Federal Election Commission records show that on September 25, 2006, four Westwood Capital employees including managing partner Daniel Alpert gave campaign contributions totaling $2,000 to Senator Bernard Sanders of Vermont, a self-described socialist.

Mr. Gluckstern's campaign contributions have overwhelmingly favored Democrats. In 2003 and 2004 he gave a total of $50,000 to the Democratic National Committee, and in February 2012 he gave $5,000 to President Obama's campaign, Federal Election Commission records show.

Several other signs point to a desire for some kind of political fix to the housing or mortgage market. A recent New Yorker article on President Obama's second-term agenda listed "housing reform" as a possible priority and quoted Austan Goolsbee, a former Obama administration official, as saying, "Somebody has to eat the seven hundred billion dollars...There's no way to cover up the fact.
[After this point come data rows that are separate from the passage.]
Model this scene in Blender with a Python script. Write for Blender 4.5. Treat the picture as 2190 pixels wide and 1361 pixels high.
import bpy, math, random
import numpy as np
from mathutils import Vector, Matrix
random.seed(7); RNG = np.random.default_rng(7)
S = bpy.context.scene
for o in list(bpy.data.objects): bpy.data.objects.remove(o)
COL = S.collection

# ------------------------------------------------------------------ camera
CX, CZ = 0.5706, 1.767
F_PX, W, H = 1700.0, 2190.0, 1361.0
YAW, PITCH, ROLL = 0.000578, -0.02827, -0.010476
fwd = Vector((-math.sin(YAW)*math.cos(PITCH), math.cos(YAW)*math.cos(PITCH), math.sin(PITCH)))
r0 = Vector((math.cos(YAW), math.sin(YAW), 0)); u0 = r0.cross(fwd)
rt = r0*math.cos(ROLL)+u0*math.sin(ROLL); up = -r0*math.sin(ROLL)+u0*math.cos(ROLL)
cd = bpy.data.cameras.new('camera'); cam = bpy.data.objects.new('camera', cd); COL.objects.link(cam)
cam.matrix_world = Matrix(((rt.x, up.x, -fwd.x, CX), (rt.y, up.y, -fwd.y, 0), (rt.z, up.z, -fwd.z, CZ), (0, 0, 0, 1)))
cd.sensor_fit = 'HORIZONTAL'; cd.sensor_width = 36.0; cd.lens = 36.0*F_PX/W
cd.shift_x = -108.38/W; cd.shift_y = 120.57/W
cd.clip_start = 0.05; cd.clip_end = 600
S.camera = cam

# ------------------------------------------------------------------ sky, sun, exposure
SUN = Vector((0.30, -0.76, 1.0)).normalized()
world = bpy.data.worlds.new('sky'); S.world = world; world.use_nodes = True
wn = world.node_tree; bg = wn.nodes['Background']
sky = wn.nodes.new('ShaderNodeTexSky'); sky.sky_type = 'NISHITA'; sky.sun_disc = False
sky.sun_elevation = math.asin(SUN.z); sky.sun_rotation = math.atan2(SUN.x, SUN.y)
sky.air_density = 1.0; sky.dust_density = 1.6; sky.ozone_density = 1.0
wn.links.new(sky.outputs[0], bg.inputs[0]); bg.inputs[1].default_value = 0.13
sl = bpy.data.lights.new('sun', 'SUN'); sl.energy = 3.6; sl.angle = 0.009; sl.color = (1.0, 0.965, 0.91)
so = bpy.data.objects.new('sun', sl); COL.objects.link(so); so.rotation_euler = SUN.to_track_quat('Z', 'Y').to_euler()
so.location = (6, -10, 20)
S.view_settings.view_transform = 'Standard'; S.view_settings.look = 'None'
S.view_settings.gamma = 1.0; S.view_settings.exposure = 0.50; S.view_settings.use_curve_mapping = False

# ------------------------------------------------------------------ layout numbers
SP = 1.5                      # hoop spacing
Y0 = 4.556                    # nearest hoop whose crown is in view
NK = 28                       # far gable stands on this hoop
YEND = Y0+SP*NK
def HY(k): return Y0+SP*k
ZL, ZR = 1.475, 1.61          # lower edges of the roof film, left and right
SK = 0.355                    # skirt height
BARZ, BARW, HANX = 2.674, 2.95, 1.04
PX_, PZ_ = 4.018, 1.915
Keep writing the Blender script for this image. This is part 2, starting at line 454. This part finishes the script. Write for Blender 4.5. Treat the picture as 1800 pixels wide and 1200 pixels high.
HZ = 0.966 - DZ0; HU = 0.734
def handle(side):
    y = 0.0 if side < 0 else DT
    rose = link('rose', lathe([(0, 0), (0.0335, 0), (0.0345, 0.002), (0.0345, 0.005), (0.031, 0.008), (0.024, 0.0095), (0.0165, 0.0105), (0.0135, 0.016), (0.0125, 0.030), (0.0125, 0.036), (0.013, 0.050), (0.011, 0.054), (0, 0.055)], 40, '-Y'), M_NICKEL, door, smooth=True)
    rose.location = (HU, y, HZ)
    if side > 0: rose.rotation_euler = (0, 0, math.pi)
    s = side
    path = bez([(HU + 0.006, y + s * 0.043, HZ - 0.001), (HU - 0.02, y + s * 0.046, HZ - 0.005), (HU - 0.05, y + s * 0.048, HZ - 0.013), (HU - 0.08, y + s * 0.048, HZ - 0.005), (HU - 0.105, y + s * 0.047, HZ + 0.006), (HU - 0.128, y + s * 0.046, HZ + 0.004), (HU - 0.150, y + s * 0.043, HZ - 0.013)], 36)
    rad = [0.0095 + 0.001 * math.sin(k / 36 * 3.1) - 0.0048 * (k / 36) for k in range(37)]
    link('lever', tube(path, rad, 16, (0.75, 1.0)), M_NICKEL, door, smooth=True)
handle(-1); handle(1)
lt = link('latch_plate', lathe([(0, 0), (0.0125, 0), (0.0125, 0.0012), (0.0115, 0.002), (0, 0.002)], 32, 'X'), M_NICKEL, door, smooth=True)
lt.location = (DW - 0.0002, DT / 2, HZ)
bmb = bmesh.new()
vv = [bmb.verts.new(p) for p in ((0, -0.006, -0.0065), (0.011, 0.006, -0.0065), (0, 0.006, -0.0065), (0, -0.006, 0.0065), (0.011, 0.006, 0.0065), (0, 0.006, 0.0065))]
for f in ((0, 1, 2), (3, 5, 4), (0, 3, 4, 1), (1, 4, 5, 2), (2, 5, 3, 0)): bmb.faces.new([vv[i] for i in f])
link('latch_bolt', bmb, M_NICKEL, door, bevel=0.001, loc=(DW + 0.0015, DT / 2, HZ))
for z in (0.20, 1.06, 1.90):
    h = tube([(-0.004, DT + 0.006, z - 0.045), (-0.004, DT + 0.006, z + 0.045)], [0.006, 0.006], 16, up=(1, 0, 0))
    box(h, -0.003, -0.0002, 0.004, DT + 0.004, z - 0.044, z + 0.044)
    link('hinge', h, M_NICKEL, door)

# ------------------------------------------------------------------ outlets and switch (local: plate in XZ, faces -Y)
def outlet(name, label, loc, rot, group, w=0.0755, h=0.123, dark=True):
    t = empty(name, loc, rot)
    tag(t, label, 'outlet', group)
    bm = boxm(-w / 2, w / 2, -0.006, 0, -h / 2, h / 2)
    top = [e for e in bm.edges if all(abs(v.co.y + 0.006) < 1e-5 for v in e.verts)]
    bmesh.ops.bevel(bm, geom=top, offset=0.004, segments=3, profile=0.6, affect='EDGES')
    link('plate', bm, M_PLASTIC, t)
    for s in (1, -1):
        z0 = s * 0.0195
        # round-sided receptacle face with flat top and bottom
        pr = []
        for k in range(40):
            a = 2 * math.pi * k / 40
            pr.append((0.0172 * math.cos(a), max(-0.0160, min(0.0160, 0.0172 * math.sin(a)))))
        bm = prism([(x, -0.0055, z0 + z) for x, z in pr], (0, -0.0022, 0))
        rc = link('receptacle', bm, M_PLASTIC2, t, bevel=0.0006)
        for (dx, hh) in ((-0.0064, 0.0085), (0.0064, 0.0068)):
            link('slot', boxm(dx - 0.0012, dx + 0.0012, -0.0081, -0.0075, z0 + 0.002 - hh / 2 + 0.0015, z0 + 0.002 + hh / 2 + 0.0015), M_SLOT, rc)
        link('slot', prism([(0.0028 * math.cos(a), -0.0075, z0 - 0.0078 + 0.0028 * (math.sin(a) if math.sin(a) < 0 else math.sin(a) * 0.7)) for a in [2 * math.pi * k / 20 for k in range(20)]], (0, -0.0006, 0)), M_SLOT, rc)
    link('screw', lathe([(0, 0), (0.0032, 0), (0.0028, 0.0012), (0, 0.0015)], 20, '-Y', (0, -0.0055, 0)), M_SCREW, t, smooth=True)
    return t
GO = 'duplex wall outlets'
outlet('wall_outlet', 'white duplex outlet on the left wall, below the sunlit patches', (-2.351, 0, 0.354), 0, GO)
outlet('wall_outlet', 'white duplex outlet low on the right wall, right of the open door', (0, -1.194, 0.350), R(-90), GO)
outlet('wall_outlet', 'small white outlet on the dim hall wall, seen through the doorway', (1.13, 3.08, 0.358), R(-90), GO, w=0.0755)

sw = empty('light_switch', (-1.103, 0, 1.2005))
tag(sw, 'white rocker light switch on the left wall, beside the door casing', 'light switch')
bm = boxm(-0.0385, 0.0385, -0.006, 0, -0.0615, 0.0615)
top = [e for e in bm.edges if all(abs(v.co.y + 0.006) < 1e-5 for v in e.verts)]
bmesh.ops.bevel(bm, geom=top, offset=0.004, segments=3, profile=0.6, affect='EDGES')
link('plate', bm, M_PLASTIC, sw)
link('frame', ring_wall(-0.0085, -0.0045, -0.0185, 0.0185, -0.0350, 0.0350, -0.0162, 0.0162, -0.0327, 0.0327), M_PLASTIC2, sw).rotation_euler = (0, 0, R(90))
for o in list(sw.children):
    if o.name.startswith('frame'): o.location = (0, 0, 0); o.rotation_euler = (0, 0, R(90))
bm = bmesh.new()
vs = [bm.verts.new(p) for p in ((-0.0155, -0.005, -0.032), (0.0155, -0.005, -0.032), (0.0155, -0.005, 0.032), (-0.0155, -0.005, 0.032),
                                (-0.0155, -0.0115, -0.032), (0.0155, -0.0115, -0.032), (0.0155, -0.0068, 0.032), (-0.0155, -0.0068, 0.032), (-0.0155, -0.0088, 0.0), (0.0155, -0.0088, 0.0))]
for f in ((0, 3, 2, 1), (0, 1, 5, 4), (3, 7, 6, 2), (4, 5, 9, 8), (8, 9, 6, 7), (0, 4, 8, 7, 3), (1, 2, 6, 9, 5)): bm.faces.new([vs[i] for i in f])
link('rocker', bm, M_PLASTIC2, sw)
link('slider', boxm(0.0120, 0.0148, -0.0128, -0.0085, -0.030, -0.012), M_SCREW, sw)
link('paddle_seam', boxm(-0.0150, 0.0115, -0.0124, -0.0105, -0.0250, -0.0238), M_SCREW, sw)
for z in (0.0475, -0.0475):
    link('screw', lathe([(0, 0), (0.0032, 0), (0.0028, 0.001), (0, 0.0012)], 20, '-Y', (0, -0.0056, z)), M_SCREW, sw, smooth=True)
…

Either the banks and mortgage holders have to take seven hundred billion dollars of losses or the government has to come up with seven hundred billion dollars of subsidies to cover these costs."

And both in an interview with Fortune and in his testimony this week before the Senate banking committee, JPMorgan Chase CEO Jamie Dimon observed, "we still haven't fixed the mortgage market."

The strongest objection to the plan may relate less to the political giving or personal ties of those involved but rather to the principle that if some investors think they can make money on restructuring mortgages where the homes are now worth less than the loans, they should have to do so through transactions that are voluntary, not by using the power of the state to get control of the loans or the houses at prices that are more steeply discounted than might be achieved in a transaction that did not involve state power.